### Instructions to follow
Take each line that has the word "picture" and return it.

### Given material
++++++

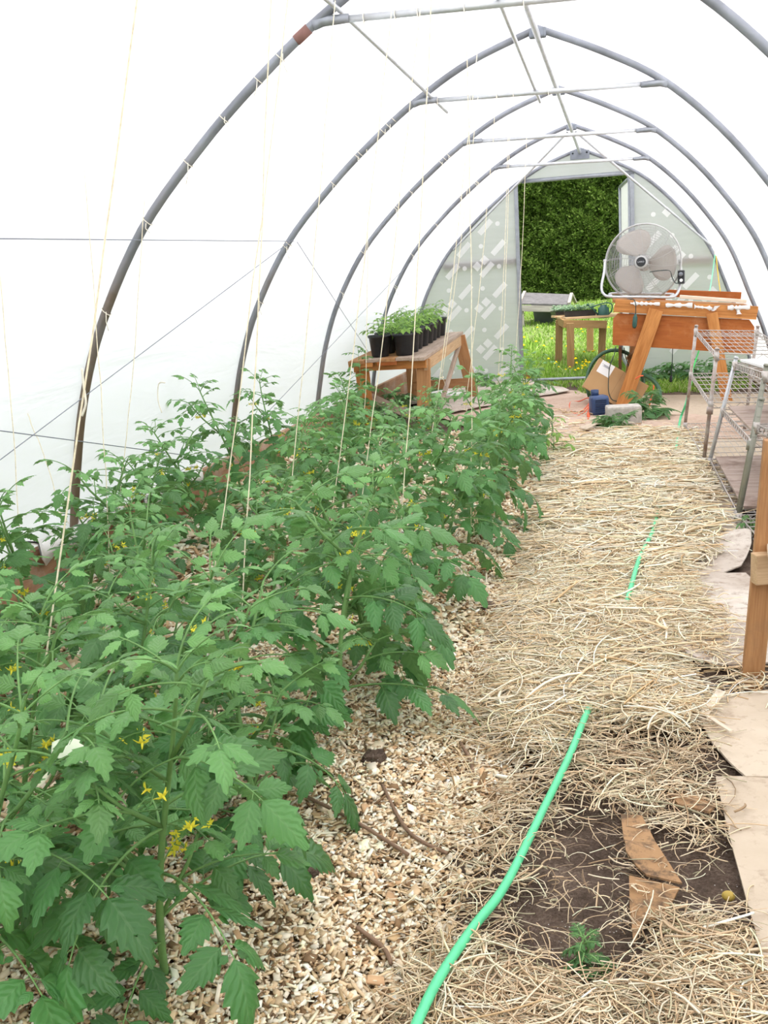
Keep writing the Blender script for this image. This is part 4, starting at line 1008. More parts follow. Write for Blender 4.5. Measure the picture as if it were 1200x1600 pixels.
# hanging cords about the bench
def cord(name, pts, Y, r, m, label, cat='cord', extra=None):
    w = thing(name, label, cat, A(*pts[0], Y if not isinstance(Y, list) else Y[0])); ys = Y if isinstance(Y, list) else [Y] * len(pts)
    b = MB(); b.tube(spline3([A(*p, y) for p, y in zip(pts, ys)], 6), r, 7); b.build('cable', m, w, smooth=True); return w
w = cord('extension_cord', [(985, 468), (990, 468), (993, 474), (993.5, 482), (993, 492)], [10.3, 10.16, 10.11, 10.11, 10.11], .0045, M['dark_cord'], 'dark green cord with a plug socket hanging over the bench front under the fan')
b = MB(); c0, c1 = A(993, 491, 10.11), A(991, 513, 10.11)
b.tube([c0, c0.lerp(c1, .25), c0.lerp(c1, .8), c1], [.008, .022, .022, .012], 10); b.build('socket', M['dark_green_plastic'], w, smooth=True)
w = cord('power_cord', [(1051, 540), (1050.5, 560), (1049, 588)], 10.35, .004, M['dark_cord'], 'black power cord with a plug hanging under the middle of the bench')
b = MB(); b.tube([A(1049, 586, 10.35), A(1048.5, 590, 10.35), A(1048, 597, 10.35)], [.006, .014, .012], 8); b.build('plug', M['black_plastic'], w, smooth=True)
cord('loop_cord', [(962, 541), (960, 553), (953, 572), (951, 590), (951, 612), (956, 624), (964, 627)], [10.24, 10.22, 10.2, 10.19, 10.18, 10.18, 10.18], .0045, M['dark_cord'], 'dark cord drooping from the bench across the cardboard carton')
cord('loop_cord', [(975, 543), (978, 560), (984, 575), (991, 592), (993, 606), (988, 618)], [10.4, 10.4, 10.35, 10.34, 10.32, 10.3], .0045, M['dark_cord'], 'dark cord drooping behind the left bench leg')
cord('hanging_twine', [(1117, 398), (1113, 430), (1108, 459)], [12.5, 12.2, 10.95], .006, M['mint_cord'], 'mint green cord hanging from the right slanting brace behind the bench')
cord('hanging_twine', [(1119, 400), (1122, 430), (1126, 459)], [12.5, 12.2, 10.95], .006, M['yellow_cord'], 'yellow cord hanging from the right slanting brace behind the bench')
b = MB(); b.tube(spline3([A(1116, 380, 12.6), A(1119, 386, 12.58), A(1117, 392, 12.55), A(1118, 400, 12.5)], 5), .008, 6); tag(b.build('wire_hook', M['white_twine'], smooth=True), 'pale wire hook at the foot of the right slanting brace', 'hook')

# --- carton, block, blue blower, hoses under the bench
CY = 10.24
c0, c1, c3 = A(939, 560, CY), A(1016, 604, CY), A(910, 604, CY - .04)
ux = (c1 - c0).normalized(); vz = (c0 - c3); vz = (vz - ux * vz.dot(ux)).normalized(); vy = vz.cross(ux)
wd, ht = (c1 - c0).length, (c0 - c3).length; dp = .26
CM = Matrix((ux, vy, vz)).transposed().to_4x4(); CM.translation = c3
box = thing('carton', 'brown cardboard carton with a white label, tilted behind the left bench leg', 'box', (c3.x + .2, c3.y, .1))
b = MB(); b.cbox((wd / 2, dp / 2, ht / 2), (wd, dp, ht), .006); b.build('carton_body', M['carton'], box, CM)
b = MB(); b.box((.105, -.0012, ht * .80), (.135, .0016, .125)); lab_ = b.build('white_label', M['paper'], box, CM)
b = MB()
for k in range(4): b.box((.105 + (-.02, .0, .01, -.01)[k], -.0026, ht * .80 + .03 - .006 * k), (.07, .0008, .003))
for k in range(9): b.box((.075 + k * .007, -.0026, ht * .80 + .022), (.004, .0008, .02))
b.build('label_print', M['ink'], lab_, CM)
b = MB(); b.box((wd * .5, -.001, ht * .5), (.003, .001, ht * .98)); b.build('seam', plain('carton_seam', (.33, .20, .10), .8), box, CM)
# concrete block under the bench leg
kb = G(976, 664); blk = MB(); blk.cbox((0, 0, .085), (.285, .2, .19), .018); tag(blk.build('concrete_block', M['concrete'], None, Matrix.Translation((kb.x - .01, kb.y - .08, 0)) @ Matrix.Rotation(.12, 4, 'Z')), 'rough grey concrete block before the foot of the left bench leg', 'block')
bl = G(935, 652); bw = thing('blower', 'small blue ribbed blower lying beneath the carton', 'blower', (bl.x, bl.y + .12, 0))
T_ = Matrix.Translation((bl.x - .005, bl.y + .10, .098)) @ Matrix.Rotation(.25, 4, 'Z')
b = MB(); b.cbox((.01, 0, 0), (.165, .16, .185), .035); b.build('housing', M['blue_plastic'], bw, T_, smooth=True)
b = MB()
for k in range(7): b.cbox((.008, -.082, -.06 + k * .019), (.10, .012, .009), .002)
b.build('grille', plain('dark_blue_plastic', (.014, .03, .08), .5), bw, T_)
b = MB(); b.lathe([(.03, 0), (.036, .0), (.036, .05), (.03, .05)], 18, T_ @ Matrix.Translation((-.02, .03, .09)), closed=True); b.build('outlet', M['blue_plastic'], bw, smooth=True)
oc = thing('orange_cord', 'tangled orange extension cord lying beside the blue blower', 'cord', G(905, 648))
rs = random.Random(9)
def gz(u, v, z): return G(u, v, z)
path = [gz(930, 625, .08), gz(918, 622, .05), gz(905, 627, .03), gz(892, 628, .02), gz(890, 638, .015), gz(898, 646, .015), gz(912, 640, .03), gz(922, 628, .08), gz(926, 618, .12), gz(924, 628, .08), gz(914, 643, .03), gz(903, 650, .015), gz(901, 656, .012), gz(915, 657, .012), gz(926, 655, .012)]
b = MB(); b.tube(spline3(path, 6), .0055, 7); b.build('cable', M['orange_cord'], oc, smooth=True)
path = [gz(928, 620, .1), gz(921, 633, .06), gz(919, 645, .03), gz(919, 655, .02)]
b = MB(); b.tube(spline3(path, 6), .0055, 7); b.build('cable', M['orange_cord'], oc, smooth=True)
b = MB(); b.tube([gz(919, 644, .04), gz(919, 647, .035), gz(919.5, 652, .02)], [.008, .014, .012], 8); b.build('plug', M['orange_cord'], oc, smooth=True)
b = MB(); b.tube(spline3([A(993, 592, 9.96), A(999, 588, 9.94), A(1005, 587, 9.95)], 5), .006, 7); b.build('cable', M['orange_cord'], oc, smooth=True)
b = MB(); b.tube(spline3([A(1021, 602, 9.95), A(1021, 608, 9.94), A(1016, 628, 9.93), A(1012, 641, 9.9), A(1006, 638, 9.9)], 5), .006, 7); b.build('cable', M['orange_cord'], oc, smooth=True)
gh = thing('coiled_hose', 'thick dark green hose standing in loops around the carton under the bench', 'hose', (.1, 10.1, 0))
def ell(cu, cv, ru, rv, Y, a0, a1, n=26): return [A(cu + ru * math.cos(math.radians(a)), cv - rv * math.sin(math.radians(a)), Y + .12 * math.sin(math.radians(a) * 1.0)) for a in np.linspace(a0, a1, n)]
b = MB(); b.tube(ell(961, 598, 44, 51, 10.62, 205, -15), .019, 10); b.build('hose_loop', M['hose_dark'], gh, smooth=True)
b = MB(); b.tube(ell(993, 617, 38, 33, 10.2, 125, -100), .021, 10); b.build('hose_loop', M['hose_dark'], gh, smooth=True)

# ================================================================== WIRE RACKS
def rack(label, P, tiers, mats, group, solid=(), cap=True, wires=(7, 13), short=None):
    """P: (foot, top) of the four posts far-left, near-left, far-right, near-right; tiers: fractions of the post height"""
    c_ = (P[0][0] + P[3][0]) / 2; r = thing('wire_rack', label, 'rack', (c_.x, c_.y, 0), 0, group)
    for k, (f, t_) in enumerate(P):
        b = MB(); d = (t_ - f).normalized(); b.tube([f, t_], .0125, 10)
        n = int((t_ - f).length / .05)
        for q in range(n): b.tube([f + d * (.05 * q + .02), f + d * (.05 * q + .022)], .0131, 10)
        b.tube([t_, t_ + d * .012], [.0165, .012], 10); b.tube([f - d * .001, f + d * .015], [.017, .0145], 10)
        if k == 1: b.tube([f + d * (t_ - f).length * .47, f + d * (t_ - f).length * .53], .021, 10)
        b.build('post', mats[0 if k != 1 else 1], r, smooth=True)
    for ti, h in enumerate(tiers):
        Q = [f.lerp(t_, h) for f, t_ in P]; b = MB()
        def bar(a, c, rad): b.tube([a, c], rad, 6)
        dz = V((0, 0, .034))
        for a, c in ((0, 1), (2, 3), (0, 2), (1, 3)):
            bar(Q[a], Q[c], .0035); bar(Q[a] - dz, Q[c] - dz, .0035); L = (Q[c] - Q[a]).length; n = max(4, int(L / .045)); zz = []
            for i in range(n + 1): zz.append(Q[a].lerp(Q[c], i / n) - (dz if i % 2 else V((0, 0, 0))))
            b.tube(zz, .0022, 5)
        for i in range(1, wires[0]): bar(Q[0].lerp(Q[1], i / wires[0]), Q[2].lerp(Q[3], i / wires[0]), .0028)
        for i in range(1, wires[1]): bar(Q[0].lerp(Q[2], i / wires[1]) + V((0, 0, .004)), Q[1].lerp(Q[3], i / wires[1]) + V((0, 0, .004)), .0017)
        for q in Q: b.tube([q - V((0, 0, .045)), q + V((0, 0, .012))], .0160, 10)
        b.build('wire_shelf', mats[2], r, smooth=True)
        if ti in solid:
            b = MB(); ins = lambda i, j, u, v: Q[0].lerp(Q[1], v).lerp(Q[2].lerp(Q[3], v), u) + V((0, 0, .012))
            q4 = [ins(0, 0, .06, .02), ins(0, 0, .98, .02), ins(0, 0, .98, .98), ins(0, 0, .06, .98)]
            b.add(q4 + [p + V((0, 0, .012)) for p in q4], [(3, 2, 1, 0), (4, 5, 6, 7), (0, 1, 5, 4), (1, 2, 6, 5), (2, 3, 7, 6), (3, 0, 4, 7)])
            b.build('shelf_board', M['white_panel'] if ti == len(tiers) - 1 else M['dirty_board'], r)
    return r
a1f, a1t = A(1069, 677, 8.3), A(1088, 510, 8.3); a2f, a2t = A(1098, 734, 6.85), A(1120.5, 546, 6.85)
sx_ = V((.47, .03, 0))
rack('rusty bare wire rack with open shelves, standing before the potting bench', [(a1f, a1t), (a2f, a2t), (a1f + sx_ + V((-.02, 0, 0)), a1t + sx_ + V((-.02, 0, -.03))), (a2f + sx_, a2t + sx_ + V((0, 0, -.03)))], (.09, .565, .965), (M['rusty'], M['rusty'], M['wire']), 'wire racks at the right film', (), True, (7, 12))
b1f, b1t = A(1107, 728, 6.72), A(1150, 560, 6.72); b2f, b2t = A(1150, 815, 5.3), A(1197.5, 572, 5.3)
sx_ = V((.48, .02, 0))
rack('leaning wire rack with a white top board, nearer than the rusty rack', [(b1f, b1t), (b2f, b2t), (b1f + sx_, b1t + sx_), (b2f + sx_, b2t + sx_)], (.06, .53, .955), (M['bright_steel'], M['olive_steel'], M['wire']), 'wire racks at the right film', (0, 1, 2), True, (7, 12))
c1f, c1t = A(1153, 812, 5.22), A(1190, 625, 5.22); c2f, c2t = c1f + V((.06, -.75, 0)), c1t + V((.06, -.75, .05)); sx_ = V((.5, 0, 0))
rack('low wire rack at the right picture edge, close behind the wooden stand', [(c1f, c1t + V((0, 0, .0))), (c2f, c2t), (c1f + sx_, c1t + sx_), (c2f + sx_, c2t + sx_)], (.04, .80), (M['olive_steel'], M['rusty'], M['wire']), 'wire racks at the right film', (), True, (9, 12))

# ================================================================== WOODEN STAND AT THE RIGHT EDGE
SY = 3.2
st = thing('wooden_stand', 'rough wooden stand with a thick post at the right edge of the picture', 'stand', (.40, SY + .04, 0))
board('leg', A(1199, 690, SY) + V((.026, .03, .0)), A(1176, 1077, SY) + V((0, .03, -.01)), .064, .045, M['brown_wood'], st, (0, -1, 0))
board('cross_beam', A(1188, 889, SY - .02) + V((-.02, 0, 0)), A(1188, 889, SY - .02) + V((.75, .25, 0)), .045, .095, M['pale_wood'], st)
board('top_board', A(1200, 864, SY - .035) + V((.012, -.12, .005)), A(1200, 862, SY - .035) + V((.03, .07, .005)), .05, .02, M['plywood'], st)
board('leg', (.98, SY + .35, .75), (.95, SY + .35, 0), .064, .045, M['brown_wood'], st, (0, -1, 0))
b = MB(); b.tube([A(1194, 748, SY + .02), A(1191, 760, SY + .015), A(1193, 772, SY + .015), A(1191, 783, SY + .015)], .002, 5); tag(b.build('twine_scrap', M['white_twine'], smooth=True), 'short pale twine hanging on the wooden stand', 'twine', None)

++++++

### Task response
Keep writing the Blender script for this image. This is part 4, starting at line 1008. More parts follow. Write for Blender 4.5. Measure the picture as if it were 1200x1600 pixels.
rack('low wire rack at the right picture edge, close behind the wooden stand', [(c1f, c1t + V((0, 0, .0))), (c2f, c2t), (c1f + sx_, c1t + sx_), (c2f + sx_, c2t + sx_)], (.04, .80), (M['olive_steel'], M['rusty'], M['wire']), 'wire racks at the right film', (), True, (9, 12))
st = thing('wooden_stand', 'rough wooden stand with a thick post at the right edge of the picture', 'stand', (.40, SY + .04, 0))